Deputies who shared Kobe Bryant crash pictures can be named, judge rules

A federal judge on Monday ruled that Vanessa Bryant can access the names of four deputies in the L.A. County Sheriff’s office that she alleges in a lawsuit shared photos of the helicopter crash site where her husband, daughter and seven others died, a report said.

The decision by US District Judge John Walter allows Bryant to add the deputies’ names and the results of an internal affairs probe against them to her civil lawsuit against the sheriff’s department and the county, the Los Angeles Times reported.
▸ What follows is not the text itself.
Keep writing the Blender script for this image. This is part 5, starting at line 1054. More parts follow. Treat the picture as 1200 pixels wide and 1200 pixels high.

“Indeed where the case involves allegations of police misconduct, the public has a vested interest in assessing the truthfulness of the allegations of official misconduct, and whether agencies that are responsible for investigating and adjudicating complaints of misconduct have acted properly and wisely,” Walter wrote in his ruling, according to the newspaper.

Los Angeles County lawyers had argued releasing the deputies’ information would open them up to potential online attacks.

“Although the Court recognizes that this case has been the subject of public scrutiny and media attention and that the Deputy Defendants are legitimately concerned that they will encounter vitriol and social media attacks, such concerns, by themselves, are not sufficient to outweigh the public’s strong interest in access,” Walter wrote.

Bryant’s suit alleges first responders took unauthorized pictures of victims’ remains, as well as the crash site of the January 2020 crash.

Her husband, Kobe Bryant, and their 13-year-old daughter Gianna, were among the nine people aboard the chopper who died when it went down in Calabasas, California.